Asked to compare him to Warne, he added: 'I think the difference between the two is that Muralitharan spins the ball both ways and is a bit harder to pick. I find Shane a lot easier to pick.

'I find Muralitharan a much harder challenge because he now spins the ball both ways with a pretty similar action. If you look at his delivery stride his feet don't change position, whereas with other bowlers their feet change. It's just his wrist and it's hard to pick that up.

'They are both assassins. They have both got more than 700 Test wickets, they are both champions, they are both geniuses.'

The records will show that Pietersen is right. It is Muralitharan who has the superior average, economy rate, strike rate and bestbowling figures. The son of a Kandy confectioner has been assisted by far easier pickings than Warne against Zimbabwe and Bangladesh, but he has destroyed almost all the best batting line-ups in the world for the past 15 years.

Yet, there has always been a stain on his good name. Whispers about the bent-arm action surfaced soon after his debut and matters came to a head in Australia in 1995 when umpire Darrell Hair called him for throwing. The same thing happened in the subsequent oneday series and on Sri Lanka's tour Down Under in 1998-99.

Muralitharan fought to clear his name and was subjected to an array of biomechanical studies in Australia, England and Hong Kong.

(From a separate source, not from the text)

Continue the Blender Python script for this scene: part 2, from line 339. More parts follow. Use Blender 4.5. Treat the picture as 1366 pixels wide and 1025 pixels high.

Each time, it led to the ICC declaring his action was legal. But the emergence of the deadly 'doosra' reignited the debate in 2004 when he was reported by match referee Chris Broad.

This time, there was a comprehensive study of bowlers' actions around the world which revealed Muralitharan was by no means the only international player operating with a bent arm. So the laws were tweaked and the spinner was cleared again.

While the critics will never be truly silenced, Sri Lanka's talisman has gained scientific proof that he is no cheat. It may not look convincing to the naked eye but his bowling is acceptable within the revised guidelines so every wicket he takes is legitimate.

Whether the game at large likes it or not, he is going to set a Test record that may never be broken.
It would be fitting for Muralitharan to reach the landmark in the hill-country where he grew up. It is also feasible, as he has taken 108 Test wickets at the Asgiriya Stadium, to prove that he thrives among his own people.

Muralitharan said yesterday: 'It would be a very special moment because I played all my cricket here in my younger days, it is my home town and it has to be my favourite ground. So it would be nice to take the five wickets here.'

Although he cites the three-Test series against Australia at home in 2004 as his best sustained period of bowling, Muralitharan took more wickets last year (90) than in any year before, suggesting the old dog is still learning new tricks. As Pietersen suggested, the mastery of the well-disguised doosra has been the secret to his longevity.

As long as the wickets keep tumbling and the injuries are kept in check, he may just see if he can push towards the magical four-figure wicket mark.

Asked what would be a realistic target, Muralitharan said: 'Maybe 800 or 900, maybe not.

'If I am going to get to 1,000 I would have to play for another four or five years. I am 35 now so that would mean playing until I am 40.

Realistically, that is not possible but you never know. If the next three years went as well as last year it could happen.'

That scenario may not please the sceptics and purists, and it certainly will not be music to the ears of the world's batsmen.


Anonymous said...

KP is full of crap if you ask me.

Roger said...

Well said kevin. Muttiah is by far the better bowling. Averages and the fact that he is the only bowler in history to have 10 wicket hauls against every nation stands as testimony.

MK said...

annoys me how the journalist keeps pushing his/her opinion. Its clear to all what he thinks of Murali and clear to all the that KP knows what hes talking about.

Chris BARMY ARMY! said...

Murali is getting old but he's getting better with age. Even with time against him im confident he'll take 1000. GO Murali!